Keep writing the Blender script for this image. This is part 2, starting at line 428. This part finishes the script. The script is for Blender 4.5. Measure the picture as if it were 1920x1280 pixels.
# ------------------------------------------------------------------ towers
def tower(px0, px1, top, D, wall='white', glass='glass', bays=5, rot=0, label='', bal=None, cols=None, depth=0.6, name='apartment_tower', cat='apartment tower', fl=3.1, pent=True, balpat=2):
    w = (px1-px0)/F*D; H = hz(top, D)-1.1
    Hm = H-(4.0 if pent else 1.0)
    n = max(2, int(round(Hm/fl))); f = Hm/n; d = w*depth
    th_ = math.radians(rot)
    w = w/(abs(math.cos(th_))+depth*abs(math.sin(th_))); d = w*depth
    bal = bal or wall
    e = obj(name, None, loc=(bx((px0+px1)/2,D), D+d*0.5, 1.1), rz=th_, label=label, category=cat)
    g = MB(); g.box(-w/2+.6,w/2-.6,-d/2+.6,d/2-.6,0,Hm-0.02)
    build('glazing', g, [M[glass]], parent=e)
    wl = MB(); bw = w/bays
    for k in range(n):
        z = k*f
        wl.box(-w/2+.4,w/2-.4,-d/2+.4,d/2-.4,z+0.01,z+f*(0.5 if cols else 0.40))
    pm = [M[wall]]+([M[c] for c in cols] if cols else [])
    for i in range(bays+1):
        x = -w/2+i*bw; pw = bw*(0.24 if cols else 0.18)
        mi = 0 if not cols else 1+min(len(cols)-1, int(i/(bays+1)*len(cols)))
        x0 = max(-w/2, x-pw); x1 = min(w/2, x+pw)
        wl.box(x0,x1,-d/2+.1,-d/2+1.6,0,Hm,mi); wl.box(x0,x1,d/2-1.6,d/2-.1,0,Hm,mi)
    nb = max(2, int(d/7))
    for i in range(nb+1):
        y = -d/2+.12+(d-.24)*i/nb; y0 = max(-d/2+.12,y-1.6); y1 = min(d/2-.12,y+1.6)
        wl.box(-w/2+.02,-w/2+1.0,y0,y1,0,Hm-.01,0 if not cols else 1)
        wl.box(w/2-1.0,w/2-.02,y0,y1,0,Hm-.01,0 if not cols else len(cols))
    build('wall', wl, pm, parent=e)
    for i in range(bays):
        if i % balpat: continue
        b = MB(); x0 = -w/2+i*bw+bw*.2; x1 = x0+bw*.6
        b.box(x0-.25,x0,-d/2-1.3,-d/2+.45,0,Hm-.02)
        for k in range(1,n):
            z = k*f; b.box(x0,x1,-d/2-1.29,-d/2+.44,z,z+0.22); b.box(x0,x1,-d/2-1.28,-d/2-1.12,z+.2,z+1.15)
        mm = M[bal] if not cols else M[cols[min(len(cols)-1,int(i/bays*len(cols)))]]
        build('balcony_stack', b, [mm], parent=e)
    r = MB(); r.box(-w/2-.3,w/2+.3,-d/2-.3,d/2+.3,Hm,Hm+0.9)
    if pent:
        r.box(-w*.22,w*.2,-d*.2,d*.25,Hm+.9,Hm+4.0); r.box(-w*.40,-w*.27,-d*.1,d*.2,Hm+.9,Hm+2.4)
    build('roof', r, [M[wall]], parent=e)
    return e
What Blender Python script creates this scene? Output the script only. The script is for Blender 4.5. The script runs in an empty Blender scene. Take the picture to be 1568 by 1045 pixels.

■ ■ ■

▸ **What you are asked to do**: Check each line of the records above for the word "script", then give the number of lines that have it, with no other words.

▸ **Result for this task**: 2